Outgoing Ministers Seek to Block Giving Netanyahu Extension

By Yisrael Price

Justice Minister Gideon Sa’ar of the National Unity party. (Avshalom Sassoni/Flash90)

YERUSHALAYIM — Members of the outgoing coalition are seeking to preempt Likud leader Binyamin Netanyahu’s efforts to form a new government by denying him an extension on the deadline.

Justice Minister Gideon Sa’ar and Transportation Minister Merav Michaeli both urged President Isaac Herzog to refuse Netanyahu if he makes the request, which reports say is likely, given the delays caused by wrangling over ministerial appointments.

Sa’ar, of the National Unity party, accused Netanyahu of preparing a “deception,” seeking to exploit the extension option to cover for parliamentary maneuvers.

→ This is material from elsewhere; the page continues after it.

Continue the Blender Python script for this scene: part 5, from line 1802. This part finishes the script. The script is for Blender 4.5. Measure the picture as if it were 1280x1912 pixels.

In a statement on Tuesday, Sa’ar asserted that “the submission of signatures by the parties in Netanyahu’s bloc to replace the Knesset speaker indicates that the assembling of the government has been completed. Netanyahu’s request to the president for extra days for that purpose is deception. The goal is to pass personal, problematic laws at the demand of his allies before the formation of the government.

“It is not for this purpose that the law grants the president the power to extend the deadline. The president should deny Netanyahu’s request,” he said.

Michaeli alleged also that “MK Netanyahu seeks to deal a severe blow to the democratic nature of the State and legislate draconian laws prior to taking on the actual responsibility as prime minister.”

Knesset Speaker Mickey Levy announced a plenum vote on his replacement next Monday, but Netanyahu’s mandate expires at Midnight of December 11-12.

That puts Netanyahu in a bind, since he needs a Speaker from his own bloc to facilitate passage of legislation that would, among other things, clear away legal obstacles to the appointment of several ministerial candidates, along with passage of the contentious Override Law, which would enable the Knesset to cancel by a simple 61-vote majority High Court rulings striking down legislation it has passed.

The 14-day extension, which is customarily given at the request of the prime minister-designate, would allow Netanyahu time to solve the problem. But as president, Herzog has discretion in the matter and could refuse him.

However, even if Herzog would agree with their arguments, denying Netanyahu the extension would probably result in another round of elections, since the outgoing coalition clearly does not have enough votes in Knesset to form a government. And since he doesn’t want to be responsible for returning the country to its former political instability, he is expected to grant the extension if requested, no matter how distasteful to Sa’ar and Michaeli.